# [Data shown]
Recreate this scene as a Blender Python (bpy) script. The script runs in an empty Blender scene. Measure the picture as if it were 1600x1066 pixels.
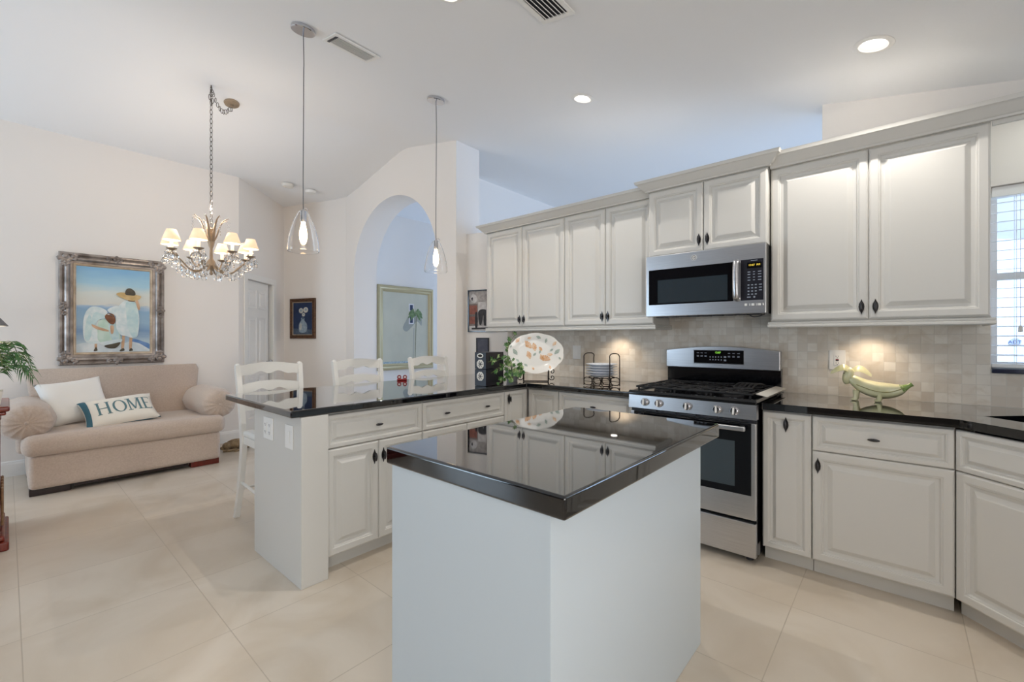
import bpy, bmesh, math, random
from mathutils import Matrix, Vector
PI = math.pi
C = bpy.context.scene.collection
scn = bpy.context.scene
random.seed(7)

# ------------------------------------------------------------------ camera
cd = bpy.data.cameras.new('camera'); cam = bpy.data.objects.new('camera', cd); C.objects.link(cam)
cam.location = (0, 0, 1.28); cam.rotation_euler = (PI/2, 0, math.radians(41.17))
cd.sensor_width = 36; cd.lens = 36*691.1/1600; cd.shift_y = -4.3/1600; cd.clip_start = .05
scn.camera = cam
# ------------------------------------------------------------------ world, exposure
w = bpy.data.worlds.new('daylight_sky'); scn.world = w; w.use_nodes = True
bg = w.node_tree.nodes['Background']; bg.inputs[0].default_value = (.66, .82, 1.0, 1); bg.inputs[1].default_value = 0.62
scn.view_settings.view_transform = 'Standard'; scn.view_settings.look = 'None'
scn.view_settings.gamma = 1; scn.view_settings.use_curve_mapping = False
scn.view_settings.exposure = 0.76
scn.cycles.diffuse_bounces = 7; scn.cycles.max_bounces = 12
# ------------------------------------------------------------------ daylight and big lights
def area(name, loc, rot, sx, sy, power, col):
    l = bpy.data.lights.new(name, 'AREA'); l.shape = 'RECTANGLE'; l.size = sx; l.size_y = sy; l.energy = power; l.color = col
    o = bpy.data.objects.new(name, l); C.objects.link(o); o.location = loc; o.rotation_euler = rot; return o
area('daylight_patio_doors', (-5.15, -3.45, 1.35), (PI/2+.35, 0, -.15), 1.4, 2.3, 44, (.62, .81, 1.0))
area('fill_right_side', (1.68, -.9, 1.5), (PI/2+.35, 0, PI/2), 3.2, 1.6, 54, (1.0, .99, .97))  # unseen fill added in front of the solid right wall
area('daylight_foyer', (-.6, 8.3, 1.9), (PI/2, 0, PI), 4.4, 2.8, 30, (.44, .65, 1.0))
area('daylight_foyer_side', (1.70, 5.7, 2.1), (PI/2, 0, PI/2), 3.2, 2.0, 72, (.48, .68, 1.0))
area('valance_fill', (.95, 3.20, 2.395), (.5, 0, 0), 1.0, .05, .9, (.92, 1.0, .96))  # unseen fill added to brighten the wall above the window
area('daylight_hall', (-5.4, 8.3, 1.6), (PI/2, 0, PI), 1.4, 2.4, 36, (.40, .62, 1.0))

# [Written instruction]
Repeat the lines exactly as they stand, from the opening line of the data through the line with "random.seed(7)". Pictures stay out of the copy.

# [Output of the exercise]
Recreate this scene as a Blender Python (bpy) script. The script runs in an empty Blender scene. Measure the picture as if it were 1600x1066 pixels.
import bpy, bmesh, math, random
from mathutils import Matrix, Vector
PI = math.pi
C = bpy.context.scene.collection
scn = bpy.context.scene
random.seed(7)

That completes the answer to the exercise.